I missed this earlier, but Berumen's most recent poll also had some bad news for Marcelo Ebrard. His approval rating in Mexico City dropped to 50 percent, the lowest of his term. Eight months ago, the same poll pegged his approval at 64 percent. We're still a long, long way from 2012, but the broader political trends, from Ebrard's fade relative to AMLO to the PAN's ongoing dysfunction, are increasingly favorable to Enrique Peña Nieto. Although if the PAN-PRD alliances continue in some meaningful way beyond 2010, it'll be interesting to see how that impacts the 2012 presidential calculus.

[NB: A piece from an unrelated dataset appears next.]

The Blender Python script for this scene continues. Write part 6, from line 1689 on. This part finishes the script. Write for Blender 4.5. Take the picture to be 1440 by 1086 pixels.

Another interesting finding: 54 percent of Mexico City residents say that security is their biggest problem, compared to 13 percent saying the crisis and 8 percent who said unemployment. The 54 percent represents a nine-point jump from November. This despite the fact that the economy is by and large perceived as the more important problem across the country, and Mexico City is safer than the rest of the country on average. (Of course, murder rates aren't the only way to measure security, but you would expect them to broadly indicative of the general security climate.)
So what explains this cognitive dissonance? Is habitual complaining about crime in Mexico City inflating perceptions of how bad it truly is? Are the residents of Mexico City more protected from the present economic conditions? A bit of both?